Linus Johansson holds a position as lecturer at the Department for Music and Arts. His main area of research covers popular culture, youth, gender, and ethnicity.
Beate Schirrmacher
Why does Hannibal Lecter listen to classical music? Music and violence in film and literature
Should we be disturbed by the fact that classical music often connects to violence in literature and film? What do music and violence communicate when they appear together?
Beate Schirrmacher is Senior Lecturer in Comparative Literature at the Department for Film and Literature at Linnaeus University. Her research is on relationships between literature and music, and more recently on witnessing, trials in literature and other media.

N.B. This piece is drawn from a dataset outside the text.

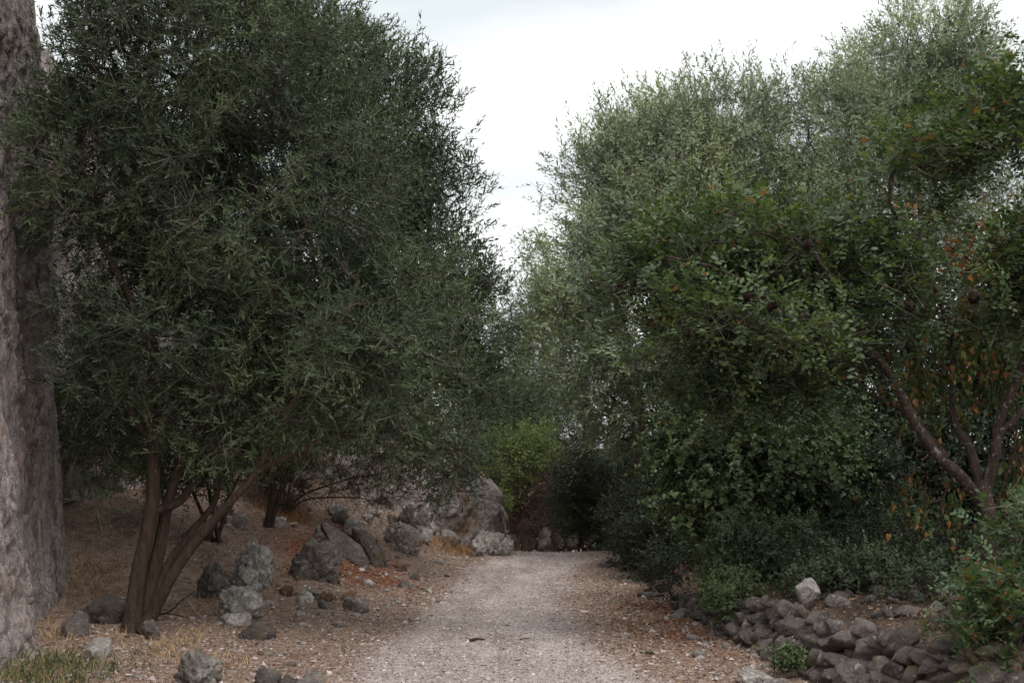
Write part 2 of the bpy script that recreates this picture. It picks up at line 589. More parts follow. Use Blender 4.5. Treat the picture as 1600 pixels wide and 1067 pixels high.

Digital art installation: deSALinatiON
Access to fresh water around the globe is for many considered a natural matter, something we don't even think about. But not everyone is so lucky, and in the future, the global access to fresh water is likely to be severely threatened by climate changes. The digital art installation 'deSALinatiON' puts focus on water in a general sense, encourages us to interact, react, and to think of water and our relationship to it. 'deSALinatiON' also refers to the more and more important act of purifying salt water into drinkable fresh water.
The installation is created by Cristina Pop-Tiron and Signe Kjaer Jensen.
Cristina Pop-Tiron is a PhD candidate at the Faculty of Theater and Television of the Babeș-Bolyai University from Cluj-Napoca, within the Department of Theater and Performing Arts. She has a background in Fine Arts and her PhD research involves a practical approach to interactive spectatorship in digital performance art. For the 2018 European Researchers' Night event in Växjö, Sweden, ‘50 Shades of Modern Media’, she co-designed the interactive art-installation ‘Aurora – Connecting Senses’.
Signe Kjaer Jensen is a PhD candidate at the Centre for Intermedial and Multimodal Studies at Linnaeus University. She has a background in Musicology, and her research interests centre on music and sound as parts of different media constellations, with her PhD project focusing on music in animated features and children’s responses to it. She is also co-designer on the interactive art-installation ‘Aurora – Connecting Senses’, presented at the European Researchers' Night event ‘50 Shades of Modern Media’ 2018.
The event is free of charge. All presentations will be held in English. Welcome!
The event is affiliated to European Researchers' Night.